Ce que ces seuils impliquent, c’est que s’invoquer des statuts ou une consommation illusoires ne suffisent plus pour se réclamer de la classe moyenne. Pour faire partie réellement de la classe moyenne, le foyer doit posséder un patrimoine qui ne risque pas de s’évanouir dans la « bulle d’investissement du jour », il ne doit pas être menacé par le chômage, par le coût des études de ses rejetons ou un problème de santé.
La « vraie » classe moyenne se soucie de l’avenir de ses enfants et elle se concentre sur les questions de transmission de ses ressources à la prochaine génération plutôt que « sauver les apparences » en consommant à crédit.
Aux Etats-Unis, les 10% qui gagnent les meilleurs revenus empochent 51% du total de ces revenus, et la classe moyenne se réduit donc aux 10% qui perçoivent les revenus juste en dessous de ceux de ce groupe. Cela signifie que les 80% restants ne bénéficient pas de tous les attributs qui caractérisent la classe moyenne.
Au Royaume-Uni, on assiste à une situation similaire : la classe moyenne supérieure s’est scindée entre une « über classe moyenne » qui s’arroge les bénéfices de la mondialisation, souvent liée à la finance, et des millions de professionnels de la classe moyenne traditionnelle qui cherchent à conserver leurs avantages et leur mode de vie.
Les Belges sont dans une meilleure situation : la Belgique a la cinquième classe moyenne la plus prospère au monde. Il n’y a guère qu’en Australie, au Luxembourg, au Japon et en Italie, que la classe moyenne est encore plus riche que la nôtre, selon les données du Global Wage Report 2012-13 établies par Credit Suisse. A l’autre extrémité du spectre se trouvent les pays comme l’Espagne. En octobre dernier, Georges Plassat, le directeur général de la chaîne de supermarchés française Carrefour, avait déclaré que « la crise a détruit la classe moyenne espagnole ».
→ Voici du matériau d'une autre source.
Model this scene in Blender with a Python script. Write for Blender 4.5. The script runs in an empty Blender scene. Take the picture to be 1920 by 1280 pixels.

Toutefois, l’écart sans cesse croissant entre les riches et le reste ne peut pas être attribué uniquement aux forces obscures du capitalisme, estime Hugh Smith. Les riches sont devenus plus riches en raison de mesures gouvernementales qui ont été introduites pendant les Trente Glorieuses, à la belle époque de la classe moyenne, il y a une quarantaine d’années.